Up front, the two men from Groupama-FDJ found themselves with stage winners Richard Carapaz, Jay Vine, Marc Soler and Louis Meintjes, but also with the Giro winner Jai Hindley, the Colombian Rigoberto Uran as well as the Dutchman Thymen Arensman. “There were 4-5 riders in the break who were at 15 minutes or so back GC, Quick-Step Alpha Vinyl got a bit scared and kept the breakaway at 4-5 minutes before AG2R-Citroën gave them a hand to defend O’Connor’s ranking”, explained Philippe Mauduit. “Jumbo-Visma then tried to repeat yesterday’s move, so it made for a very fast and very dense race, with riders finishing in groups of four of five”. At the bottom of the Sierra Nevada, Sébastien Reichenbach was still in the leading breakaway down to ten men, but their lead was only of 3’30. The pace therefore increased to go for victory, and the Swiss rider paid the price. He was distanced in the steepest parts and could not join the battle for the win. Thymen Arensman eventually took it in front of the GC favourites. “I didn’t feel too bad, but it was a strong breakaway, and I lacked a bit of energy to reach the big road of the Sierra Nevada with the leading group”, commented Sébastien later. “The gradients were less high then, and that would have taken me further. That being said, I have no regrets… I have made a lot of effort for nothing this week and I start to feel the fatigue”.
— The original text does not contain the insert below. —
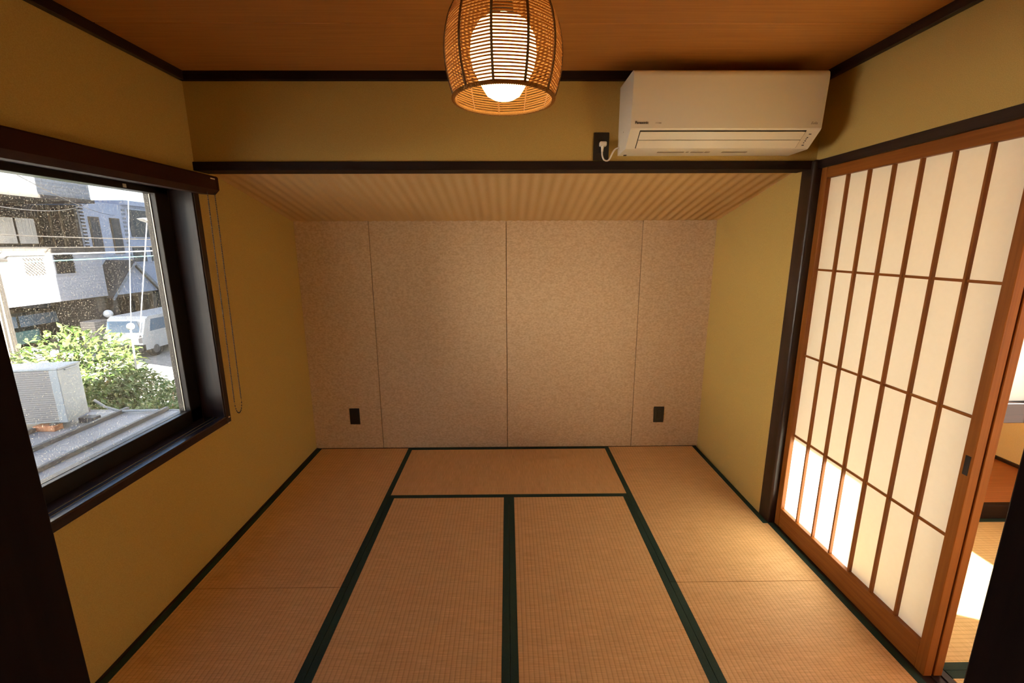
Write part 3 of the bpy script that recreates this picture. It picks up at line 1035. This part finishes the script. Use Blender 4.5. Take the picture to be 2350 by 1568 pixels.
M['cond'] = plain('blue_shade_enamel', (0.29, 0.345, 0.39), 0.4)  # white enamel, bluish shade mixed into its colour
M['fin'] = plain('grey_coil_fins', (0.17, 0.18, 0.20), 0.6)
M['fin_wire'] = plain('pale_guard_wire', (0.34, 0.35, 0.36), 0.5)
cu_ = thing('condenser_unit', 'white outdoor condenser unit standing on the grey metal roof', 'air conditioner', (-4.60, 4.40, ZR + 0.075), None, math.radians(10))
# local: x to the left is negative (long side), y away from the camera
W_, D_, H_ = 0.80, 0.30, 0.585
MB().bbox(-W_, -0.002, 0.012, D_, 0.0, H_ - 0.02, 0.006, 2).build('cabinet', M['cond'], cu_, local=True)
MB().bbox(-W_ - 0.006, 0.006, 0.0, D_ + 0.006, H_ - 0.022, H_, 0.008, 2).build('lid', M['cond'], cu_, local=True)
MB().box(-W_ + 0.02, -0.075, 0.004, 0.014, 0.02, H_ - 0.025).build('coil_fins', M['fin'], cu_, local=True)
for k in range(24):
    z = 0.035 + k * 0.0222
    MB().box(-W_ + 0.02, -0.075, -0.001, 0.004, z, z + 0.0035).build('guard_wire', M['fin_wire'], cu_, local=True)
MB().bbox(-0.078, 0.0, 0.0, 0.03, 0.0, H_ - 0.022, 0.006, 2).build('corner_panel', M['cond'], cu_, local=True)
MB().bbox(-0.06, 0.012, D_ * 0.3, D_ * 0.85, H_ - 0.045, H_ - 0.028, 0.004, 1).build('hand_grip', M['cond'], cu_, local=True)
for x in (-0.13, -W_ + 0.1):
    MB().bbox(x - 0.03, x + 0.03, -0.02, D_ + 0.02, -0.018, 0.001, 0.002, 1).build('foot', M['seam'], cu_, local=True)
M['brick'] = noisy('red_brick', (0.30, 0.12, 0.06), (0.45, 0.20, 0.10), (30, 30, 30), 0.9, 3, 0.2, 0.002)
for x, y, lab in ((-4.80, 4.38, 'red brick block under the near corner of the condenser unit'), (-5.35, 4.27, 'red brick block under the hidden left end of the condenser unit')):
    o = MB().bbox(x - 0.11, x + 0.11, y - 0.05, y + 0.05, ZR, ZR + 0.058, 0.005, 1).build('brick_block', M['brick'])
    tag(o, lab, 'brick')
o = MB().bbox(-4.66, -4.50, 4.56, 4.66, ZR, ZR + 0.058, 0.005, 1).build('timber_block', M['seam'])
tag(o, 'dark timber block under the right end of the condenser unit', 'block')
o = MB().tube([(-4.62, 4.74, ZR + 0.20), (-4.56, 4.79, ZR + 0.10), (-4.45, 4.84, ZR + 0.03), (-4.25, 4.87, ZR + 0.022), (-4.05, 4.89, ZR + 0.02)], 0.014, 8).build('drain_hose', M['cond'], None, True)
tag(o, 'pale hose curving from behind the condenser unit to the roof edge', 'hose')

# ------------------------------------------------------------------ outside: ground and street
ZG = -2.8
struct(MB().box(-70, 30, -40, 80, ZG - 0.2, ZG), 'ground', noisy('asphalt', (0.20, 0.20, 0.20), (0.27, 0.27, 0.27), (5, 5, 5), 0.9, 3, 0, 0))

# building across the street, pale below and dark tiled above
M['bwhite'] = noisy('white_siding', (0.70, 0.70, 0.68), (0.76, 0.76, 0.74), (3, 3, 40), 0.8, 2, 0, 0)
M['bpale'] = brick_mat('pale_grey_siding', (0.30, 0.32, 0.37), (0.33, 0.35, 0.40), (0.25, 0.27, 0.31), 3.0, 0.14)
M['bgrey'] = brick_mat('grey_facing_brick', (0.20, 0.225, 0.26), (0.24, 0.265, 0.30), (0.15, 0.165, 0.19), 0.5, 0.14)
M['btile'] = brick_mat('dark_brown_tile', (0.050, 0.046, 0.044), (0.068, 0.062, 0.058), (0.034, 0.031, 0.028), 0.4, 0.12)
M['bdark'] = plain('garage_porch_shade', (0.012, 0.011, 0.009), 0.9)  # near-black stands in for the shade inside garage and porch
M['bglass'] = plain('dark_window_glass', (0.05, 0.055, 0.06), 0.1)
M['bframe'] = plain('bronze_window_frame', (0.10, 0.075, 0.05), 0.5)
M['curtain'] = noisy('white_curtain', (0.78, 0.77, 0.74), (0.88, 0.87, 0.84), (1, 18, 1), 0.9, 2, 0.6, 0.02)
b1 = thing('apartment_house', 'pale house across the street with two lattice windows and a dark upper storey', 'building', (-20.0, 14.0, ZG))
MB().box(-24, -18.0, 6.0, 20.15, -0.70, 1.20).build('lower_wall', M['bpale'], b1)
MB().box(-24, -17.92, 6.0, 20.25, 1.20, 1.42).build('ledge', M['btile'], b1)
MB().box(-24, -20.9, 6.0, 20.70, 1.42, 3.28).build('upper_wall', M['btile'], b1)
MB().box(-24, -19.3, 20.70, 20.84, 1.42, 3.28).build('gallery_side_wall', M['btile'], b1)
MB().box(-24, -18.3, 6.0, 20.15, 1.38, 1.43).build('gallery_floor', M['btile'], b1)
MB().box(-24, -17.85, 6.0, 20.20, 3.28, 3.42).build('eave', M['btile'], b1)
MB().box(-24, -18.0, 6.0, 20.20, 3.42, 7.5).build('top_wall', M['bgrey'], b1)
MB().box(-24, -22.0, 6.0, 20.15, ZG, -0.70).build('garage_wall', M['bdark'], b1)
MB().box(-20.2, -18.15, 19.7, 20.1, ZG, -0.70).build('garage_pier', M['btile'], b1)
MB().box(-20.2, -18.15, 6.0, 6.4, ZG, -0.70).build('garage_pier', M['btile'], b1)
for y0, y1 in ((16.85, 17.58), (18.03, 18.80)):
    f = MB().box(-18.02, -17.96, y0 - 0.07, y1 + 0.07, 0.34, 1.20).build('window', M['bpale'], b1)
    MB().box(-17.96, -17.95, y0, y1, 0.40, 1.18).build('pane', M['bglass'] if y0 > 17.8 else M['curtain'], f)
    lt = MB()
    zm = 0.79
    for k in range(-9, 10):
        for sgn in (1, -1):
            c = (y0 + y1) / 2 + k * 0.12
            za, zb = sorted(((y0 - c) / sgn + zm, (y1 - c) / sgn + zm))
            za, zb = max(za, 0.40), min(zb, 1.18)
            if zb - za > 0.04:
                lt.tube([(-17.925, c + sgn * (za - zm), za), (-17.925, c + sgn * (zb - zm), zb)], 0.013, 4)
    lt.build('lattice', M['ac_gap'], f)
f = MB().box(-20.92, -20.86, 17.6, 20.66, 1.55, 2.72).build('window', M['bframe'], b1)
MB().box(-20.86, -20.85, 17.7, 19.56, 1.60, 2.67).build('pane', M['curtain'], f)
MB().box(-20.86, -20.83, 19.57, 19.63, 1.60, 2.67).build('mullion', M['sash'], f)
MB().box(-20.86, -20.85, 19.64, 20.42, 1.60, 2.67).build('pane', M['curtain'], f)
for x in (-20.4, -19.9):
    MB().tube([(x, 20.66, 1.43), (x, 20.66, 3.28)], 0.05, 6).build('drain_pipe', M['bframe'], b1)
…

The Swiss climber still reached the line in twentieth position, about seven minutes from the winner. “The place at the finish isn’t so relevant, but it is important to note the riders’ spirit despite the difficulties”, said Philippe. “Despite the fact that half of the group is still feeling a bit weak, everyone is trying to contribute and to make sure that we manage to be in the breakaways in order to go for stage victory. For the moment, it’s just too difficult, but we hope that the rest day will do us good. We shouldn’t give up, and we should keep believing, because it worked for some, and I do not see why it would not work for us”.